Dr. Alexander Krüger


Nach Boom-Phase sinkt die Wachstumsrate

Das EWU-BIP ist im zweiten Quartal 2019 noch passabel gewachsen. Die ungelösten Handelskonflikte und der unklare Brexit werden im zweiten Halbjahr aber wohl stärker belasten. Die EZB dürfte präventiv handeln. Dies und die Frage, was die Geldpolitik konjunkturell noch bewirken kann, kommentiert Dr. Alexander Krüger.

Konjunktur

Die erkennbar niedrigere Wachtumsphase bietet noch keinen Grund zur Beunruhigung.

(Foto: Clipdealer.de)

Die Wirtschaftsleistung im Euroraum ist im zweiten Quartal 2019 noch recht passabel gestiegen. Mit seiner vorläufigen Schnellschätzung gab Eurostat heute einen Zuwachs von 0,2 % gegenüber dem Vorquartal bekannt. Zuvor wurde berichtet, dass das BIP in Frankreich und Spanien um 0,2 bzw. 0,5 % höher lag als im Vorquartal.

Wachstumsverlangsamung bestätigt sich

Aus der Schnellschätzung gehen vor allem zwei Dinge hervor: Zunächst bestätigt sie den von uns erwarteten Trend einer Wachstumsverlangsamung. Lag der im Vorjahresvergleich gemessene BIP-Anstieg im zweiten Quartal 2018 noch bei 2,2 %, betrug er mit 1,1 % im abgelaufenen Quartal nur noch die Hälfte. Dramatik messen wir dem nicht bei, da wir die niedrige Wachstumsrate als Normalisierung ansehen, die nach einer Boom-Phase üblich ist. Daneben lassen die aus unserer Sicht respektablen BIP-Ergebnisse für Frankreich und Spanien erahnen, dass andere Länder konträre Entwicklungen gezeigt haben. Hier haben wir besonders Deutschland im Blick.

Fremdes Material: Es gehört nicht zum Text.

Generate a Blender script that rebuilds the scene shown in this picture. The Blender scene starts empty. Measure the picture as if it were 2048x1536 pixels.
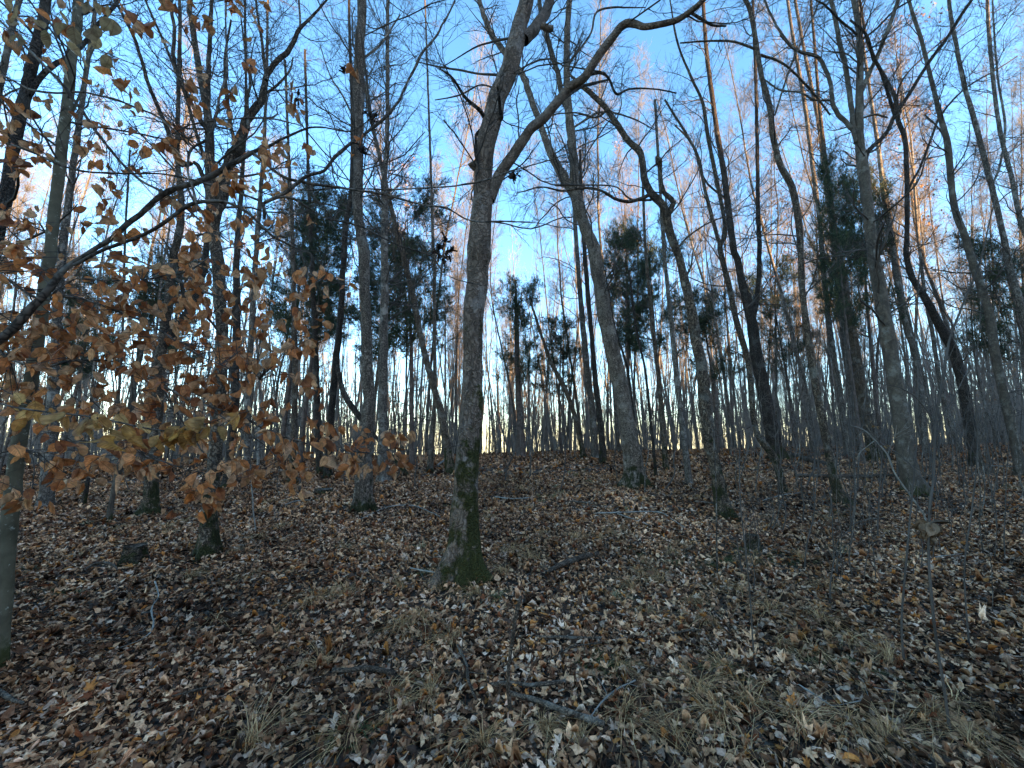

Wirtschaft von dämpfenden Effekten belastet

Unseren gedämpften Konjunkturausblick für 2019/20 haben wir leicht angepasst. In diesem erwarten wir weiter, dass das binnenseitig alles in allem noch ordentliche spätzyklische Konjunkturumfeld anhalten wird. Hierfür sprechen die mittlerweile als gut zu bezeichnende Arbeitsmarktlage, die durch Lohnzuwächse und Inflationsrückgang gestiegenen Reallöhne und die höhere Unterstützung seitens der Fiskalpolitik. Gleichwohl dürfte die Wirtschaft von den dämpfenden Effekten seitens des bereits lang anhaltenden und vorerst offenbar nicht zu lösenden globalen Handelsstreits sowie des unklaren Brexits nun auch im zweiten Halbjahr stärker belastet werden. Dadurch ermäßigt sich unsere BIP-Prognose für 2019 von 1,1 auf 1,0 %. Die Wahrscheinlichkeit einer technischen Rezession beziffern wir für 2019 auf 25 %. Diese würde im Winterhalbjahr wohl rasch zur Realität, käme es zu Autozöllen für die EU.

Konjunkturumfeld bleibt schwierig

Auf ihrer Sitzung in der vergangenen Woche hat sich die EZB handlungsbereit gezeigt. Das heutige BIP-Ergebnis wird dies wohl untermauern. Auch wenn das Konjunkturumfeld voraussichtlich schwierig bleiben wird, verlangt es unseres Erachtens nicht nach einer noch stärkeren Krisen-Geldpolitik. Dies und die Frage, was die Geldpolitik konjunkturell noch bewirken kann, dürfte die EZB jedoch „überhören“, um ihre Negativ- und Tiefstzinspolitik zur Stabilisierung von Finanzmärkten und Staatshaushalten durchzusetzen. Neue expansive Maßnahmen, die über eine Einlagesatzsenkung hinausgehen, dürften daher noch 2019 angekündigt werden.